* [Given instruction]: Say how many lines hold the string "scene", and nothing more.

━━━━━━━━

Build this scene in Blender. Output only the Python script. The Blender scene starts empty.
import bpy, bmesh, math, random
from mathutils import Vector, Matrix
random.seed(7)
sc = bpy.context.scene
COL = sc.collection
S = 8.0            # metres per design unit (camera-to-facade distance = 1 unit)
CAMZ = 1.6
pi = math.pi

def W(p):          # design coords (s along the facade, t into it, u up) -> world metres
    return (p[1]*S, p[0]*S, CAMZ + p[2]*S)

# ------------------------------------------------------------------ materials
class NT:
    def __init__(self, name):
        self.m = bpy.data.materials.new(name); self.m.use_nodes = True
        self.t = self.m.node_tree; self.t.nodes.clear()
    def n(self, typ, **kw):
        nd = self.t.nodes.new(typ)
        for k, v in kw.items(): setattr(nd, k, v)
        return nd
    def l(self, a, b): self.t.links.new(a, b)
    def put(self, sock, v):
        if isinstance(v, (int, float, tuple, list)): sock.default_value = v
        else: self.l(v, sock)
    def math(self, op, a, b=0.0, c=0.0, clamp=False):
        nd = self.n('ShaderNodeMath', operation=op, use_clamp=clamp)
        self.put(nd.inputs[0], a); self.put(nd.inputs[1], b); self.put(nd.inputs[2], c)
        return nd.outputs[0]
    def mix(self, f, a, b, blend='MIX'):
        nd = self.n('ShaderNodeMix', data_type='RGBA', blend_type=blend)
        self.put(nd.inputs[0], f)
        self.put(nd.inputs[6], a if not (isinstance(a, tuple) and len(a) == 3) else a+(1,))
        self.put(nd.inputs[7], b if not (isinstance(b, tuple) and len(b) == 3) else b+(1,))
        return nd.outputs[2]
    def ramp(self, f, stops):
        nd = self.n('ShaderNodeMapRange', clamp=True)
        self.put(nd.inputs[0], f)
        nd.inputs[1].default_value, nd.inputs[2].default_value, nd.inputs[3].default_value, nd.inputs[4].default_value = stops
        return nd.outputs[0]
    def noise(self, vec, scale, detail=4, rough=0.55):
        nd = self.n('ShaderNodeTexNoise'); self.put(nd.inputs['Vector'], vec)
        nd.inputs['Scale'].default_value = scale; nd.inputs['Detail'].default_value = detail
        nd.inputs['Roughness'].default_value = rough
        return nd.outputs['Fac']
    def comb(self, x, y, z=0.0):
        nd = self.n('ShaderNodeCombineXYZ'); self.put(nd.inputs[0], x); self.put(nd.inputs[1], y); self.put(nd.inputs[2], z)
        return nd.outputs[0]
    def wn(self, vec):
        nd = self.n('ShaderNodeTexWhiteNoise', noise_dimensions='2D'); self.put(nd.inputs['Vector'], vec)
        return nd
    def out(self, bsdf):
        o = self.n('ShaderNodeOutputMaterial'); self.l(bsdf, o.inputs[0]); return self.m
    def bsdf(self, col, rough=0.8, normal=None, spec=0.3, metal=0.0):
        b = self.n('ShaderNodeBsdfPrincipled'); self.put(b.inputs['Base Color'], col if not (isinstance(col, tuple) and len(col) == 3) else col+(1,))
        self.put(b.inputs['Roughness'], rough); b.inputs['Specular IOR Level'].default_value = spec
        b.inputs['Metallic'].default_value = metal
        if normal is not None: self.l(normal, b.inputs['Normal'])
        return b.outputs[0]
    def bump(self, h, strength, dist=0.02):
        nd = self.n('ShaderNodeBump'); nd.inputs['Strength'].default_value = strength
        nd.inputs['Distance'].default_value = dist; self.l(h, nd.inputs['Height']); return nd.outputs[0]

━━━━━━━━

* [Task result]: 2